**Exercise task:** Repeat the material exactly as it appears.

- - - - - - -

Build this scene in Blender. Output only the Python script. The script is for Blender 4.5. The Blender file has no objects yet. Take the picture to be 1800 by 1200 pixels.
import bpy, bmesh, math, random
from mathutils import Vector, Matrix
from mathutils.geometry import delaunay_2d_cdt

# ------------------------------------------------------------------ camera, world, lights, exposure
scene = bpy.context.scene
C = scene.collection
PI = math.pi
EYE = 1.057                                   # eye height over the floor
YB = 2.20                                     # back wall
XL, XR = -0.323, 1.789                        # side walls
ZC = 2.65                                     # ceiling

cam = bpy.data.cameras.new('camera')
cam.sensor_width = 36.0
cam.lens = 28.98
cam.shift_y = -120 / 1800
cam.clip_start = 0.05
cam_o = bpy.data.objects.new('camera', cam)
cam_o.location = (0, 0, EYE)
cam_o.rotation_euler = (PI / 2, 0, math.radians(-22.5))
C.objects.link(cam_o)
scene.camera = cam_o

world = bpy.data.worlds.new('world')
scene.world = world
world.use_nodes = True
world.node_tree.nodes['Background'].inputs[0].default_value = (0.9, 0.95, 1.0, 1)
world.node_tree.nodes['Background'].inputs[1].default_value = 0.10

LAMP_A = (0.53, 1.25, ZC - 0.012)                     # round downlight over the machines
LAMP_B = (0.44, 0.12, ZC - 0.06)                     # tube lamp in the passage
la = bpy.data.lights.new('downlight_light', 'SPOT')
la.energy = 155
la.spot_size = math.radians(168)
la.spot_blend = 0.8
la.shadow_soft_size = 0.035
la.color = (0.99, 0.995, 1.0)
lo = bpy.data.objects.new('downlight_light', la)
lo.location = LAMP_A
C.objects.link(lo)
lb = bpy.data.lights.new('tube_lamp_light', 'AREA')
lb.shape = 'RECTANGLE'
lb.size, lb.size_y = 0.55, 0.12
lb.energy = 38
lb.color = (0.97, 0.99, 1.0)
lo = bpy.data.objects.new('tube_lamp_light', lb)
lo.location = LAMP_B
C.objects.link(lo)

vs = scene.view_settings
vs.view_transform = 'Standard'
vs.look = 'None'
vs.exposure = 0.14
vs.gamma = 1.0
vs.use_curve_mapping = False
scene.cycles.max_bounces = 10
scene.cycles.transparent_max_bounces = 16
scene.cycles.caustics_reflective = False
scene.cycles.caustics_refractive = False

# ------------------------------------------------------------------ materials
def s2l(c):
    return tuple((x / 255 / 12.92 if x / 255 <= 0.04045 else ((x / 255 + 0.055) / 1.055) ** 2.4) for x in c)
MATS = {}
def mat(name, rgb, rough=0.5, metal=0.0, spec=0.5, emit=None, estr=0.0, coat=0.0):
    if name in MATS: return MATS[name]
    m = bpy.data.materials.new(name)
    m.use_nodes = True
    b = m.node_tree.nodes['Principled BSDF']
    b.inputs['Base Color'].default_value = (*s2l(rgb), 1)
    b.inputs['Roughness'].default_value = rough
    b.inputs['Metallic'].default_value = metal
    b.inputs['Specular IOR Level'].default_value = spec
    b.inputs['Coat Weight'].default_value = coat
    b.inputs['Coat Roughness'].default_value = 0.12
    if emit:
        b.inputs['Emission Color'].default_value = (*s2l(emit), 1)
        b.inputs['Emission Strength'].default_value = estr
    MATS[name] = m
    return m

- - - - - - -

**Exercise response:**
Build this scene in Blender. Output only the Python script. The script is for Blender 4.5. The Blender file has no objects yet. Take the picture to be 1800 by 1200 pixels.
import bpy, bmesh, math, random
from mathutils import Vector, Matrix
from mathutils.geometry import delaunay_2d_cdt

# ------------------------------------------------------------------ camera, world, lights, exposure
scene = bpy.context.scene
C = scene.collection
PI = math.pi
EYE = 1.057                                   # eye height over the floor
YB = 2.20                                     # back wall
XL, XR = -0.323, 1.789                        # side walls
ZC = 2.65                                     # ceiling

cam = bpy.data.cameras.new('camera')
cam.sensor_width = 36.0
cam.lens = 28.98
cam.shift_y = -120 / 1800
cam.clip_start = 0.05
cam_o = bpy.data.objects.new('camera', cam)
cam_o.location = (0, 0, EYE)
cam_o.rotation_euler = (PI / 2, 0, math.radians(-22.5))
C.objects.link(cam_o)
scene.camera = cam_o

world = bpy.data.worlds.new('world')
scene.world = world
world.use_nodes = True
world.node_tree.nodes['Background'].inputs[0].default_value = (0.9, 0.95, 1.0, 1)
world.node_tree.nodes['Background'].inputs[1].default_value = 0.10

LAMP_A = (0.53, 1.25, ZC - 0.012)                     # round downlight over the machines
LAMP_B = (0.44, 0.12, ZC - 0.06)                     # tube lamp in the passage
la = bpy.data.lights.new('downlight_light', 'SPOT')
la.energy = 155
la.spot_size = math.radians(168)
la.spot_blend = 0.8
la.shadow_soft_size = 0.035
la.color = (0.99, 0.995, 1.0)
lo = bpy.data.objects.new('downlight_light', la)
lo.location = LAMP_A
C.objects.link(lo)
lb = bpy.data.lights.new('tube_lamp_light', 'AREA')
lb.shape = 'RECTANGLE'
lb.size, lb.size_y = 0.55, 0.12
lb.energy = 38
lb.color = (0.97, 0.99, 1.0)
lo = bpy.data.objects.new('tube_lamp_light', lb)
lo.location = LAMP_B
C.objects.link(lo)

vs = scene.view_settings
vs.view_transform = 'Standard'
vs.look = 'None'
vs.exposure = 0.14
vs.gamma = 1.0
vs.use_curve_mapping = False
scene.cycles.max_bounces = 10
scene.cycles.transparent_max_bounces = 16
scene.cycles.caustics_reflective = False
scene.cycles.caustics_refractive = False

# ------------------------------------------------------------------ materials
def s2l(c):
    return tuple((x / 255 / 12.92 if x / 255 <= 0.04045 else ((x / 255 + 0.055) / 1.055) ** 2.4) for x in c)
MATS = {}
def mat(name, rgb, rough=0.5, metal=0.0, spec=0.5, emit=None, estr=0.0, coat=0.0):
    if name in MATS: return MATS[name]
    m = bpy.data.materials.new(name)
    m.use_nodes = True
    b = m.node_tree.nodes['Principled BSDF']
    b.inputs['Base Color'].default_value = (*s2l(rgb), 1)
    b.inputs['Roughness'].default_value = rough
    b.inputs['Metallic'].default_value = metal
    b.inputs['Specular IOR Level'].default_value = spec
    b.inputs['Coat Weight'].default_value = coat
    b.inputs['Coat Roughness'].default_value = 0.12
    if emit:
        b.inputs['Emission Color'].default_value = (*s2l(emit), 1)
        b.inputs['Emission Strength'].default_value = estr
    MATS[name] = m
    return m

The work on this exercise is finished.